By James Irwin
NFL players are going broke in retirement, according to a multi-university study co-authored by George Washington University financial literacy expert Annamaria Lusardi, and though there are several reasons for this occurrence, all point to a lack of financial planning.
In a study of bankruptcy rates among NFL players, Dr. Lusardi, the Denit Trust Chair of Economics and Accountancy at GW’s School of Business, and researchers at the California Institute of Technology and the University of Washington used court records, news reports and other public documents to track 2,016 players drafted by NFL teams from 1996 to 2003. Nearly 2 percent were bankrupt within two years of retirement. Fifteen percent had filed for bankruptcy within 12 years of playing their final NFL game.
“These are people who, in a short career, have earned what a person with a college degree earns in a lifetime, if not more,” Dr. Lusardi said. “The reality is these people have earned enough to not have to work for the rest of their lives. But they go bankrupt. And they don’t go bankrupt 20 years down the road. It happens right away.”
The traditional life-cycle model of salary and savings—a gradual increase in income over decades, coupled with long-term planning—is put to an extreme test, she said, when workers earn a large amount of their lifetime income in a short burst and at a young age. Length of career and total earnings, according to the study, aren’t predictive of when, or how frequently, players will go bankrupt.

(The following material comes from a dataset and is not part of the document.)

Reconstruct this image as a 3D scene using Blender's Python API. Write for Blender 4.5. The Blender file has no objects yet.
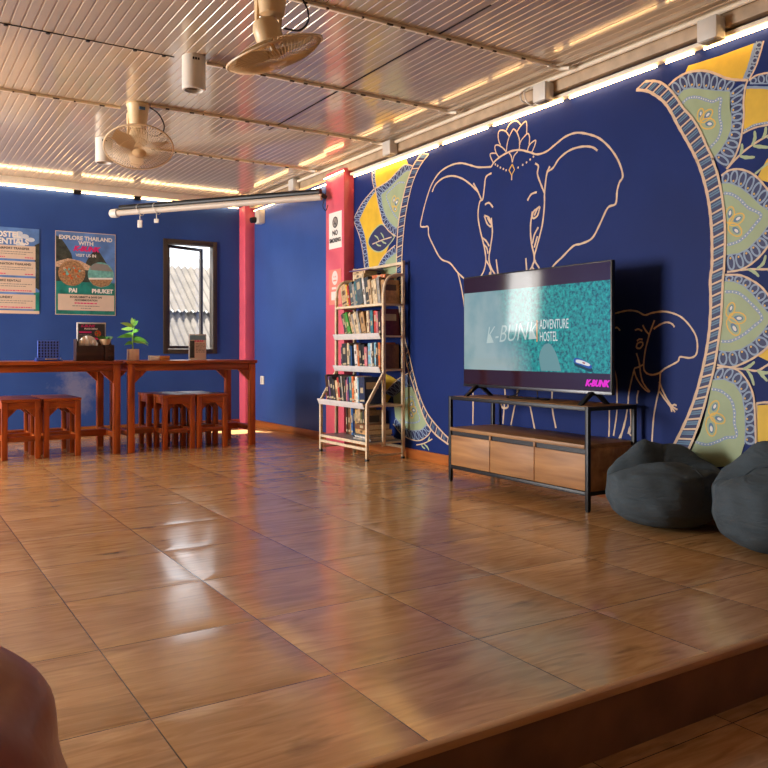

“That’s quite striking, and I think this kind of hints at this lack of financial sophistication,” Dr. Lusardi said. “The players who have long careers and higher incomes are the ones we don’t expect to go bankrupt. But they do, and they do at the same rate as the others. That’s an indication that the planning is not there.”
Financial literacy expert Annamaria Lusardi's study finds that 2% of NFL players are broke within two years of retirement.
Where the money goes depends on the player. But Dr. Lusardi has pieced together some thematic trends.
Bad real estate or entrepreneurial investments are common catalysts for financial problems among ex-athletes, she said.
“They are used to risk, it doesn’t bother them,” she said of NFL players. “But these are areas where they don’t have much expertise.”
The abruptness of how quickly the income starts and stops—the median earnings of the players in the report was $3.2 million (in 2000 dollars) and the average length of an NFL career is six years for a player who makes a club’s opening-day roster, according to the league—is all the more reason for players to plan for their financial future, Dr. Lusardi said. Even among the professional athletes she’s worked with—a group that wishes to pursue advanced education in personal finance—there is a clear lack of planning for the next phase of life.
“There was no sense of how far the money would go,” she said. “What they have can end in a minute, sometimes because of injury. That’s a reason they should save even more. But for them, that next stage of life is very long and so managing money is a more complex decision. They don’t realize it’s enough for a lifetime if it’s properly managed.”
Within the general population, Dr. Lusardi said, young adults are the least knowledgeable about financial matters. It’s an area she works to improve through the GW Global Financial Literacy Excellence Center. Young professional athletes—surrounded by coaches, nutritionists and trainers and kept on strict schedules—are the perfect audience for early training in financial health, she argued.
“Athletes, more than anyone, understand the connection between effort and result,” she said. “You don’t improvise. Your success relies on your training and how much you prepare. Financial decision-making is about consistency, diligence, exercising self-control. These are things athletes are trained to do. It would give the athlete one more skill to succeed in their job and in life.”